All of this brings us – as many things do these days – to Donald Trump. Traditionally, American presidents – good presidents; bad ones; unathletic ones; ones with ice cream shop mustaches and beards – have thrown out the first pitch of the season, which falls Sunday afternoon in Tampa.

And yet Mr. Trump declined an offer from his local team, the Washington Nationals, to chuck the pill, giving no reason for eschewing his ornamental duty. His diffidence might have been affected by the pronouncement of Baltimore Orioles owner Peter Angelos, who said that he wasn't interested in having the former New York real estate magnate appear at his ballpark, telling a Baltimore-based podcast that the President has said things that are "problematic from a race, ethnicity, religious, gender and disability" point of view. This came only months after the Chicago Cubs hurried their White House visit so that they could, allegedly, avoid having to break bread with the new president, choosing to be feted by his predecessor, Barack Obama.

But baseball and the President will only be able to avoid each other for so long.
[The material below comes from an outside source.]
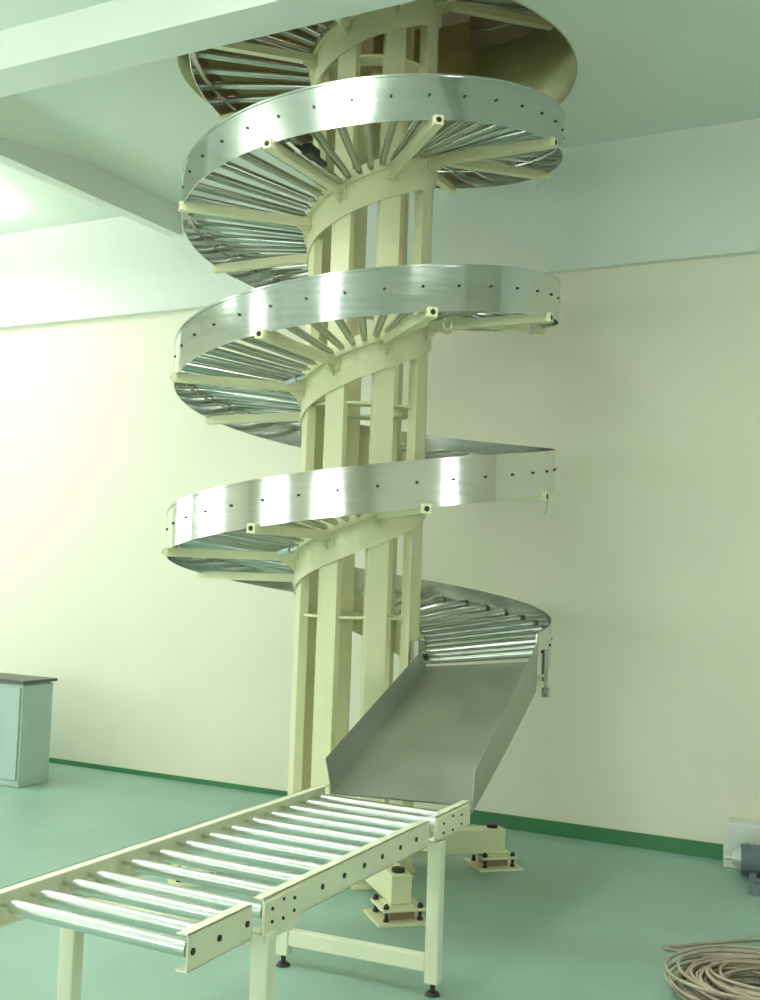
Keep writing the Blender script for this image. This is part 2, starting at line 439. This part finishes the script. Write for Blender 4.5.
# hanger strap at the outer end and bearing bracket at the inner end
b = MB(); e = pol(RG+.008, PH_END+8); e.z = 0
Mx = Matrix.Translation(e) @ Matrix.Rotation(rz(PH_END+8), 4, 'Z')
zt = zh(PH_END)+.02
b.box((-.003, -.03, zt-.10), (.004, .015, zt+.12), M=Mx); b.cyl(Mx @ Vector((-.015, -.008, zt-.09)), Mx @ Vector((.015, -.008, zt-.09)), .024, n=14)
b.build('hanger_strap', M_chute, ROOT)
b = MB(); Mx = Matrix.Translation((0,0,zh(PH_END))) @ Matrix.Rotation(rz(PH_END), 4, 'Z')
b.box((.34, -.03, -.03), (.385, .015, .15), M=Mx); b.cyl(Mx @ Vector((.385, -.01, .075)), Mx @ Vector((.41, -.01, .075)), .028, n=16); b.cyl(Mx @ Vector((.41, -.01, .075)), Mx @ Vector((.425, -.01, .075)), .014, n=12, mi=1)
b.cyl(Mx @ Vector((.385, -.01, .0)), Mx @ Vector((.40, -.01, .0)), .018, n=12, mi=1)
b.build('end_bearing', [M_steel, M_bolt], ROOT)

# ------------------------------------------------------------------ straight roller conveyor
CX, CY, CA, CW, CH = -2.157, 3.950, .0605, .661, .662
RC = empty('roller_conveyor', (CX, CY, 0), CA)
tag(RC, 'ivory straight roller conveyor on legs below the chute of the spiral', 'roller conveyor')
TA, TB = -1.676, .312
J1, J2 = -1.30, .03           # frame joints
segs = [(TA, -1.375), (-1.315, -.125), (-.06, TB)]
RT = [-1.655, -1.535, -1.40, -1.29, -1.12, -.97, -.823, -.678, -.539, -.389, -.247, -.105, .035, .155]
for s in (-1, 1):
    for (a, c) in (segs if s > 0 else [(TA-.10, -1.3455), (-1.3445, -.0855), (-.0845, TB)]):
        b = MB(); x = s*CW/2; i_ = -s                   # web outside, flanges turned inwards
        lo = min(x, x+i_*.004); hi = max(x, x+i_*.004)
        b.box((lo, a, .570), (hi, c, CH))
        fl = sorted((x, x+i_*.034)); b.box((fl[0], a, CH-.004), (fl[1], c, CH)); b.box((fl[0], a, .570), (fl[1], c, .574))
        for t in RT:
            if a < t < c:
                b.cyl((x+s*.0005, t, .617), (x+s*.0035, t, .617), .0095, n=6, mi=1)
        b.build('side_rail', [M_crail, M_bolt], RC)
    # joint plates with their bolts
    for J, w0, w1 in ((J1, -.018, .19), (J2, -.085, .23)):
        b = MB(); x = s*CW/2
        lo, hi = sorted((x+s*.0005, x+s*.005))
        b.box((lo, J+w0, .545 if J < 0 else .575), (hi, J+w1, .652)); pl = b.build('joint_plate', M_crail, RC)
        for du in (.2, .5, .8):
            for zz in (.593, .628) if du != .5 else (.587, .640):
                b = MB(); y_ = J+w0+(w1-w0)*du; b.cyl((x+s*.005, y_, zz), (x+s*.009, y_, zz), .0052, n=6)
                b.build('bolt', M_bolt, pl)
rm = MB(); rm.cyl((-CW+.050, 0, 0), (-.012, 0, 0), .0205, n=20); rm.cyl((-CW+.006, 0, 0), (-.004, 0, 0), .006, n=8)
r0 = None
for t in RT:
    if r0 is None: r0 = rm.build('roller', M_roll, RC, loc=(CW/2, t, .620), rz=RAD(-4.3))
    else: dup(r0, 'roller', RC, (CW/2, t, .620), RAD(-4.3))
for J in (-1.285, -.012):
    for s in (-1, 1):
        x = s*(CW/2-.012) - (.02 if (s < 0 and J < -1) else 0)
        b = MB(); b.box((x-.027, J-.025, .045), (x+.027, J+.025, .568))
        lg = b.build('leg', M_crail, RC, bevel=.005)
        b = MB(); b.cyl((x, J, .008), (x, J, .05), .010, n=10); b.cyl((x, J, 0), (x, J, .012), .030, .022, n=16)
        b.build('levelling_foot', M_bolt, lg)
    b = MB(); b.box((-CW/2+.040, J-.02, .085), (CW/2-.040, J+.02, .145)); b.build('cross_member', M_crail, RC, bevel=.004)
    b = MB(); b.box((-CW/2+.040, J-.02, .525), (CW/2-.040, J+.02, .568)); b.build('cross_member', M_crail, RC, bevel=.004)
# ------------------------------------------------------------------ cabinet by the back wall
cab = empty('storage_cabinet', (-6.45, 6.045, 0))
tag(cab, 'pale grey low cabinet with a dark top standing at the left near the back wall', 'cabinet')
hx, hy, hz = .50, .145, .705
b = MB(); b.box((-hx, -hy, 0), (hx, hy, hz)); b.build('body', M_lgrey, cab, bevel=.006)
b = MB(); b.box((-hx-.02, -hy-.02, hz+.012), (hx+.02, hy+.02, hz+.032)); b.box((-hx+.01, -hy+.01, hz), (hx-.01, hy-.01, hz+.012), 1); b.build('top_panel', [M_dgrey, M_lgrey], cab, bevel=.003)
for s in (-1, 1):
    b = MB(); x0, x1 = sorted((s*.008, s*(hx-.015))); b.box((x0, -hy-.016, .05), (x1, -hy-.0005, hz-.02)); d = b.build('door', M_lgrey, cab, bevel=.003)
    b = MB(); b.cyl((s*.05, -hy-.035, .42), (s*.05, -hy-.035, .54), .006); b.box((s*.05-.004, -hy-.035, .425), (s*.05+.004, -hy-.016, .433)); b.box((s*.05-.004, -hy-.035, .527), (s*.05+.004, -hy-.016, .535)); b.build('handle', M_alu, d)

# ------------------------------------------------------------------ things by the right edge
t = empty('junction_box', (-1.10, Y1-.018-.09, 0))
tag(t, 'small white metal box standing on the floor against the back wall at the right', 'box')
b = MB(); b.box((-.22, -.085, 0), (.22, .085, .25)); b.build('body', M_box, t, bevel=.008)
b = MB(); b.box((-.20, -.092, .03), (-.01, -.0852, .225)); b.build('cover', M_box, t, bevel=.003)
t = empty('electric_motor', (-1.03, 6.50, 0), RAD(12))
tag(t, 'dark grey electric motor lying on the floor in front of the white box', 'motor')
b = MB(); b.cyl((-.17, 0, .095), (.17, 0, .095), .08, n=24)
for i in range(9):
    b.cyl((-.14+.035*i, 0, .095), (-.132+.035*i, 0, .095), .088, n=24)
b.build('motor_body', M_grey, t)
b = MB(); b.cyl((-.215, 0, .095), (-.17, 0, .095), .03, .06, n=20); b.cyl((-.25, 0, .095), (-.2, 0, .095), .012); b.build('shaft', M_alu, t)
b = MB(); b.box((-.05, -.05, .16), (.07, .05, .215)); b.build('terminal_box', M_grey, t, bevel=.006)
for s in (-1, 1):
    b = MB(); b.box((s*.11-.02, -.085, 0), (s*.11+.02, .085, .045)); b.build('mount_foot', M_grey, t)
b = MB(); b.cyl((0,0,0), (0,0,.05), .045, .04, n=20); b.cyl((0,0,.05), (0,0,.075), .02, n=12)
tag(b.build('floor_plug', M_grey, loc=(-1.05, 6.16, 0)), 'small dark round plug on the floor in front of the motor', 'plug')

# coil of cable
b = MB(); CXc, CYc = -.745, 4.58
pts = []; turns_ = 32; n = 44
for i in range(turns_*n):
    a = 2*pi*i/n + 1.45; k = i/n
    tri = abs(((k*.309) % 1.0)*2-1)
    r = .14 + .22*tri + .012*sin(2*a+1.3*k)
    pts.append((CXc+.02*sin(k*2.3)+r*1.03*cos(a), CYc+.02*cos(k*1.7)+r*.98*sin(a), max(.009, .010+.0028*k+.004*sin(2*a+k))))
sm = pts
b.sweep(sm, .0068, n=6)
# loose tail that runs out to a tight bend and back to the right
ctrl = [sm[-1], (-.80, 4.98, .06), (-.97, 4.985, .03), (-1.10, 4.985, .011), (-1.215, 4.985, .010), (-1.235, 5.005, .010), (-1.17, 5.06, .010), (-1.02, 5.24, .010), (-.86, 5.38, .010), (-.60, 5.47, .010), (-.2, 5.5, .010)]
tail = []
for i in range(len(ctrl)-1):
    p0 = Vector(ctrl[max(0, i-1)]); p1 = Vector(ctrl[i]); p2 = Vector(ctrl[i+1]); p3 = Vector(ctrl[min(len(ctrl)-1, i+2)])
    for k in range(8):
        u = k/8; tail.append(.5*((2*p1)+(p2-p0)*u+(2*p0-5*p1+4*p2-p3)*u*u+(3*p1-p0-3*p2+p3)*u**3))
b.sweep(tail, .0075, n=6)
tag(b.build('cable_coil', M_hose), 'dusty brown coil of cable lying on the green floor at the lower right', 'cable')

# ------------------------------------------------------------------ light and camera
w = bpy.data.worlds.new('world'); SC.world = w; w.use_nodes = True
w.node_tree.nodes['Background'].inputs['Color'].default_value = (.8, .95, .9, 1)
w.node_tree.nodes['Background'].inputs['Strength'].default_value = .3

cam = bpy.data.cameras.new('camera'); co = bpy.data.objects.new('camera', cam); COL.objects.link(co)
F_PX, PIT, ROL, YAW, H = 1138.83, .0667, .0345, .4941, 1.55
fw = Vector((-sin(YAW)*cos(PIT), cos(YAW)*cos(PIT), sin(PIT))); rt = Vector((cos(YAW), sin(YAW), 0)); up = rt.cross(fw)
r2 = rt*cos(ROL) + up*sin(ROL); u2 = -rt*sin(ROL) + up*cos(ROL)
co.matrix_world = Matrix(((r2.x, u2.x, -fw.x, 0), (r2.y, u2.y, -fw.y, 0), (r2.z, u2.z, -fw.z, H), (0, 0, 0, 1)))
cam.sensor_fit = 'VERTICAL'; cam.sensor_height = 24; cam.sensor_width = 24*.76; cam.lens = F_PX*24/1000
cam.clip_start = .05
SC.camera = co
SC.view_settings.view_transform = 'Standard'; SC.view_settings.look = 'None'
SC.view_settings.gamma = 1; SC.view_settings.use_curve_mapping = False
SC.view_settings.exposure = 0.66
If Mr. Trump's policy pieces continue to involve changing immigration policy, deporting illegal aliens, re-examining steps made in a new detente with Cuba and building a wall along the Mexican border, baseball's body of athletes will come directly in the GOP leader's line of fire. How they respond will be key to knowing whether they have more in common with the muted, apolitical superstars of the 1990s and 2000s or their emerging basketball brethren, who have led the voices of athlete resistance against white nationalists.

With Cubans, Mexicans, Dominicans, and others among the estimated 11.4 million illegal immigrants, baseball's diaspora reflects America's, and the poetry of a Dominican slugger like Boston's David Ortiz bringing long-awaited salvation to a redcoat state has shown the beauty of America's cultural soup.

But Mr. Ortiz is retired and there's a totemic vacancy at the top. What the next foreign-born superstar does with his crown will say a lot about baseball's destiny as a force for change and resistance.